• Florida will likely need freshman Andrew Nembhard to contribute early and often after its departures, which included senior point guard Chris Chiozza.
By Emily Caron
August 10, 2018

In the one-and-done era, college basketball fans have grown accustomed to having to get to know a slew of new, highly-touted names and faces each season, many of whom will spend just one year on campus before moving on to the NBA. Just look at the 2018 draft, where it took 10 picks before Mikal Bridges became the first non-freshman (or international) to be selected. Not all elite freshmen will pan out, but history dictates that many of them will help headline the sport for the next year—and, for some, maybe even beyond.

With that in mind, SI.com will be introducing you to the top incoming freshmen in college basketball and breaking down the impact those players could have this season. The rankings are according to RSCI Hoops, a composite that averages from 25 different expert top-100 lists. We move to the No. 25 overall recruit, Florida's Andrew Nembhard.

What he means for the Gators' recruiting class

The five-star guard from Ontario, Canada, comes to Gainesville fresh off of four seasons in Florida alongside consensus No. 1 recruit and fellow Canadian R.J. Barrett at Monteverde Academy. The duo capped off their high school career with a perfect 35–0 record and a U.S. national championship before parting ways for Florida (for Nembhard) and Durham (for Barrett). Nembhard is the Gators' top recruit in the 2018 class. He’s a gifted floor general who comes in with four-star small forward Keyontae Johnson (No. 69 in the RSCI rankings) and four-star combo guard Noah Locke (No. 77). Locke, a dangerous shooter off the dribble and in catch-and-shoot situations, and Johnson, an outstanding driver with a soft touch, complete the talented trio of Gator recruits.

How he fits

With the graduation of four-year Gators guard Chris Chiozza, the five-star Nembhard could contend for the starting point guard slot. Nembhard ran the Montverde offense as a pass-first distributor with tremendous success, making him the perfect successor to Florida’s all-time assists record-holder Chiozza, who led the Gators to an Elite Eight appearance in 2017. Both talented guards run the point with a pass-heavy-but-not-shooting-shy approach, so if anyone can replace the all-around production that Chiozza brought to Gainesville, it’s Nembhard. With four inches on his predecessor, the 6’4”, 185-pound Nembhard could play as a more physical version of the Gators’ graduate.

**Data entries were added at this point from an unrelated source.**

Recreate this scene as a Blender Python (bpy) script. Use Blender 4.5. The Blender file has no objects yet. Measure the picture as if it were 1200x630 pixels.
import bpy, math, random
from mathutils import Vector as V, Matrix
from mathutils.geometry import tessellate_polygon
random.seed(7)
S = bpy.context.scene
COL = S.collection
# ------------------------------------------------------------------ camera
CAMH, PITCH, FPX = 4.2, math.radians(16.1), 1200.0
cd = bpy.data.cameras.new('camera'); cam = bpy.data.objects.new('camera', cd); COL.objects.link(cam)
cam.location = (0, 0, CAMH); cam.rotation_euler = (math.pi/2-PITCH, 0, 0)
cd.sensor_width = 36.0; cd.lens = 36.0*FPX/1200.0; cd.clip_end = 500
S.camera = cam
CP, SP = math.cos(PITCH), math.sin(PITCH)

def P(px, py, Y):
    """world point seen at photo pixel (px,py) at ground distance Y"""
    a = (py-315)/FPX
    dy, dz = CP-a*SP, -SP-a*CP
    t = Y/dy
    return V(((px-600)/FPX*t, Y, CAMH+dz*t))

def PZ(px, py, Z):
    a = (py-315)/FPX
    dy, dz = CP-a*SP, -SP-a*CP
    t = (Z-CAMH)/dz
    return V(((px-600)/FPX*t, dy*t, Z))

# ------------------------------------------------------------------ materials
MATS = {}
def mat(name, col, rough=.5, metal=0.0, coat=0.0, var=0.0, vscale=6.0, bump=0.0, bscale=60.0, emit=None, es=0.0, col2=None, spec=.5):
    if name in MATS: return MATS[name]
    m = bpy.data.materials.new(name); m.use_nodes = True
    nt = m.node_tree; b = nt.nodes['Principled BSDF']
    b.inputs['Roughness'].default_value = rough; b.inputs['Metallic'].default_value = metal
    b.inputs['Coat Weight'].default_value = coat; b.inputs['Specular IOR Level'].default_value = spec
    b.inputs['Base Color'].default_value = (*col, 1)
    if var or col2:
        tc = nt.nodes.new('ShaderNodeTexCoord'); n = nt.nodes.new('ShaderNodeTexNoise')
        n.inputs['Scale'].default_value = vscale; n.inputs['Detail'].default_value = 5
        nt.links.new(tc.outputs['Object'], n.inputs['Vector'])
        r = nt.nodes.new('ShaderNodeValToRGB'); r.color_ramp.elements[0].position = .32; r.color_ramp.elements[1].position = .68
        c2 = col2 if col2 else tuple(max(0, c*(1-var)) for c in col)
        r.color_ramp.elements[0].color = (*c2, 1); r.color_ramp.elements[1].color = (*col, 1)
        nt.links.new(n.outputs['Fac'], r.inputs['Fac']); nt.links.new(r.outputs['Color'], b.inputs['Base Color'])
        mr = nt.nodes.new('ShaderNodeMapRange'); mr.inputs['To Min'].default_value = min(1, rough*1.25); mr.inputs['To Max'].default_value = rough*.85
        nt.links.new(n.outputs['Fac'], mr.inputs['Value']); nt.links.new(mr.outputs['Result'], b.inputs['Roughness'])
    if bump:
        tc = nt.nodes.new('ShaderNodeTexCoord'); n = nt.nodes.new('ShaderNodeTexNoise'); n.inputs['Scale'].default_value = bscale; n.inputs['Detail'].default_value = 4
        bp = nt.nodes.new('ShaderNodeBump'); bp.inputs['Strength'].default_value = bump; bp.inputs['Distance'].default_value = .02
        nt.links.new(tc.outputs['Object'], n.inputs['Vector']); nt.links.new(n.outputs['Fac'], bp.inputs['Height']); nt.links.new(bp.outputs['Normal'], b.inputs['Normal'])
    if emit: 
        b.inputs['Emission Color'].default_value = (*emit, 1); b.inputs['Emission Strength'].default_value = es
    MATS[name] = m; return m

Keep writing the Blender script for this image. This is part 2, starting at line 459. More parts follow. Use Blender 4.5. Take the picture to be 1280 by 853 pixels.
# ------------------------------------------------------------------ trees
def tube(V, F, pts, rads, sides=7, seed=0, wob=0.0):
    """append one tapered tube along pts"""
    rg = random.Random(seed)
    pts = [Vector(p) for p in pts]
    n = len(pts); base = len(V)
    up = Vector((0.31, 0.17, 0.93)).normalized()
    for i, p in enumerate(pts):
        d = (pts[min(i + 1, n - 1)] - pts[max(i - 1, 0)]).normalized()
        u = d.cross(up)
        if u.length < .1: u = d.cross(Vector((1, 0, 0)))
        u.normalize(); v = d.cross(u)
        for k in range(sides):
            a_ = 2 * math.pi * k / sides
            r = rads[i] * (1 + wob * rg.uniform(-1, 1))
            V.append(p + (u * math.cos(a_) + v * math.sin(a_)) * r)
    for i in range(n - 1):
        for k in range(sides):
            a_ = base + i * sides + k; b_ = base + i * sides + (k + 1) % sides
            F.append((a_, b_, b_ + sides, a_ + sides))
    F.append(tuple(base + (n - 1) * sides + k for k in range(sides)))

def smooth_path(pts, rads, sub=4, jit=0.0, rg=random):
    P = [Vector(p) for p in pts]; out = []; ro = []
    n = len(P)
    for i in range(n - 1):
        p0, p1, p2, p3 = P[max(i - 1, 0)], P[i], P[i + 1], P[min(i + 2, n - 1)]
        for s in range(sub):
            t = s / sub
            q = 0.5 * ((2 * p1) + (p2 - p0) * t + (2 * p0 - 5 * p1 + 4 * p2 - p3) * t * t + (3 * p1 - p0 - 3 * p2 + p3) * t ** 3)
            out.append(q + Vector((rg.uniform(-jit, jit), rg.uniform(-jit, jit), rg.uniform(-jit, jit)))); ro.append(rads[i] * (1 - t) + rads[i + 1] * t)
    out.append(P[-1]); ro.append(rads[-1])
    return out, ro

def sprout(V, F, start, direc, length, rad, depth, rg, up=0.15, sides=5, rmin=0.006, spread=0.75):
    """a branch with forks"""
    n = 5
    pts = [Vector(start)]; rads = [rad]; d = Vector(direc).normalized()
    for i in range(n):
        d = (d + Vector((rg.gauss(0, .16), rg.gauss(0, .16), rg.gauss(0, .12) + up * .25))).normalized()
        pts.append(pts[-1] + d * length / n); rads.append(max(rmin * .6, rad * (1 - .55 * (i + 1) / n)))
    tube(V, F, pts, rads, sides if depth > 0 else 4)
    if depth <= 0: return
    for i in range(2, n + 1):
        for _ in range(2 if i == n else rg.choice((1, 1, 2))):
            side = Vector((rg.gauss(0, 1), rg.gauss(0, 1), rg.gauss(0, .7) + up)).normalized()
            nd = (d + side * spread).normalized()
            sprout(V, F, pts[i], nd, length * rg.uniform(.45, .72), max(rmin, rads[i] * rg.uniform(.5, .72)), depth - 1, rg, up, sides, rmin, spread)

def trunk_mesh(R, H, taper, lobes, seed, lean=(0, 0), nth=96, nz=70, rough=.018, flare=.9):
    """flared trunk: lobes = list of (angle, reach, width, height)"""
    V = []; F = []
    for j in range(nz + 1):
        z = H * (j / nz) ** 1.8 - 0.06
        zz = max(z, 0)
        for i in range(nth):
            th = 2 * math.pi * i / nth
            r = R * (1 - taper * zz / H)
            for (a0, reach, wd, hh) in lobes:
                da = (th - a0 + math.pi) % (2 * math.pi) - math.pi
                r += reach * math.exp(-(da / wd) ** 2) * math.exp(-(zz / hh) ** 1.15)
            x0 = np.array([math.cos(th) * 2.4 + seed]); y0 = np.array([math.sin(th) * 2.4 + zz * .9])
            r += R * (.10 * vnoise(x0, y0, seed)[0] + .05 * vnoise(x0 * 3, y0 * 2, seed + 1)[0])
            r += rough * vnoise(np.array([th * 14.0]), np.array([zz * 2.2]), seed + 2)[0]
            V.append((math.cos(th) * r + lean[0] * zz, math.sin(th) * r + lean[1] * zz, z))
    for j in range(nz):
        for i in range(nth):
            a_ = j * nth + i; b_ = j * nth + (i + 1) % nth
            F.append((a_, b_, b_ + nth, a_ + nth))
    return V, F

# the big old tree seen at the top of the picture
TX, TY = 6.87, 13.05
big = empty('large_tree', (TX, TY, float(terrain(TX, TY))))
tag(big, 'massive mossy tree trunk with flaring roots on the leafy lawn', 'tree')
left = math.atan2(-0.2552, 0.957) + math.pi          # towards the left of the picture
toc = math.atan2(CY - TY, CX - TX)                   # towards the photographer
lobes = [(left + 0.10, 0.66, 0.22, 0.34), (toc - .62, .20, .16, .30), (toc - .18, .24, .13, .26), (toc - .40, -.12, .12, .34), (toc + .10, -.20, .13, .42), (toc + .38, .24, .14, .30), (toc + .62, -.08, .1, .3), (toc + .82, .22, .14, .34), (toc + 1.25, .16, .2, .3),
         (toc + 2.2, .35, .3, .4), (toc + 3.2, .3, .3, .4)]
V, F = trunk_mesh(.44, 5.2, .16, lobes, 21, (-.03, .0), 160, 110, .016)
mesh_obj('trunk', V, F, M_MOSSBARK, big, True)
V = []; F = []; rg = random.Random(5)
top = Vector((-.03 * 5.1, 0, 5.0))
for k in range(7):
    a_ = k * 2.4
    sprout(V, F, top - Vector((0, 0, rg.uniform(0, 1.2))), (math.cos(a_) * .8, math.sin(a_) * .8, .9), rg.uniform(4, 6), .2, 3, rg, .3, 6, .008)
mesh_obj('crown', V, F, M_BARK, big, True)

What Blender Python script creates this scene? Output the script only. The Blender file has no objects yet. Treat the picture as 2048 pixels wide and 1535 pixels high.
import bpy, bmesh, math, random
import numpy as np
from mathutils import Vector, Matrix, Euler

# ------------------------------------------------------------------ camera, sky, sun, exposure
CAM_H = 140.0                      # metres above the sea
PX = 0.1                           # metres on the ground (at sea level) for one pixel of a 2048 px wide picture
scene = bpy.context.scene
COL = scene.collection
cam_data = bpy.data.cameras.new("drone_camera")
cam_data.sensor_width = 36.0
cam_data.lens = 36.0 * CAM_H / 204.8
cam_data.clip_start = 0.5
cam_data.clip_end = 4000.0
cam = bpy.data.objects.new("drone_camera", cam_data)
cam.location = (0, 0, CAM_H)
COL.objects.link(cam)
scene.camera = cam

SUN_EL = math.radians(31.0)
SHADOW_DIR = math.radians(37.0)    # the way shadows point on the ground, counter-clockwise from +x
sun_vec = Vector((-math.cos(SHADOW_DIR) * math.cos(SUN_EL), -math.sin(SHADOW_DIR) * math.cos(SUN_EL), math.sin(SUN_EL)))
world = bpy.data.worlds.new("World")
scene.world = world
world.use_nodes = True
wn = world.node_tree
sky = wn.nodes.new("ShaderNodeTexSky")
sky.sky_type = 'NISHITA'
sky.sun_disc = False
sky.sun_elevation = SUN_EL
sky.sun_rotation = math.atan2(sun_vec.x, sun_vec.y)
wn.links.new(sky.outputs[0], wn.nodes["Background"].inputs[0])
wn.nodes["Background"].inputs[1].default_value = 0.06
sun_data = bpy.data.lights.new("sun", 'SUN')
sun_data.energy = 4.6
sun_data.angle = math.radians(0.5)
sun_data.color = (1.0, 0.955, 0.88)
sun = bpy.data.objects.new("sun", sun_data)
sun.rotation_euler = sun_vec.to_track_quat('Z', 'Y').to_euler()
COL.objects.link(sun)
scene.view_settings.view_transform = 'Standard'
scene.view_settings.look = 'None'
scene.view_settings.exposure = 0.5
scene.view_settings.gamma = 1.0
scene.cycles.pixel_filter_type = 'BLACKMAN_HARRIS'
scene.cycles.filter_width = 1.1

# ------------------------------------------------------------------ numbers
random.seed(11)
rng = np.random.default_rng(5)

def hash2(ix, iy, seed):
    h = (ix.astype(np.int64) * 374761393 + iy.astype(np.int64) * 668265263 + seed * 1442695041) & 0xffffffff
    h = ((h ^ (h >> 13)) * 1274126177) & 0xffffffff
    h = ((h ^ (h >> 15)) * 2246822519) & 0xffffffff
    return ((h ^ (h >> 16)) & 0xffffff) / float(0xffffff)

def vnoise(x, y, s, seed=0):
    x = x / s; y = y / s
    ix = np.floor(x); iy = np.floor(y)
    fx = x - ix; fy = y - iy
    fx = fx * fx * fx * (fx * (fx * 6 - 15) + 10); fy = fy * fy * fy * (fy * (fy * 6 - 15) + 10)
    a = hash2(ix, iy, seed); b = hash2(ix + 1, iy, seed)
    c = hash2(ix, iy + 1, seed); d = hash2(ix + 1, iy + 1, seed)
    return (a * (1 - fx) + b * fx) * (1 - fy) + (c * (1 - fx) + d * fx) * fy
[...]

Nembhard has great vision on the court and runs a sneaky but smart offense. While all eyes were on Duke commit R.J. Barrett during their time at Monteverde, Nembhard made plays from the point quietly but with consistent success. He has an eye for finding the open lane and is quick with a release when the moment is right. With crafty handles, crisp passes, incredible ball control and improved three-point shot, the Canadian standout will fit right in with head coach Mike White’s Gators, who attempted 182 more threes than their opponents last season. His quickness and his ability to contribute on all fronts also mirror that of Chiozza, who averaged 11.1 points, 6.1 assists, 4.3 rebounds and 1.9 steals per game during his final season in Florida. Nembhard will have help in the backcourt from Chiozza's backup last year, KeVaughn Allen, as well as former Virginia Tech transfer Jalen Hudson, who was the Gators’ leading scorer in his first season in Gainesville. Hudson averaged 15.5 points while shooting 40.4% from three-point range and 45.5% from the floor but struggled defensively.

Catch Up With All of SI's Freshman Profiles So Far

Importance to Florida's success/team outlook

Florida basketball has been a consistent SEC contender for the last two decades, picking up 20+ wins in 19 of the last 20 seasons while bringing two national titles to Gainesville during the same span. After a somewhat disappointing 2017–18 season in which the Gators opened as a top-10 team but finished with 13 losses on the season and an early exit from the NCAA tournament, White will look to his recruits to regain a foothold in SEC play. With the loss of two of his top three scorers in Chiozza and Egor Koulechov, the team is in need of results from its recruits even more than in years past.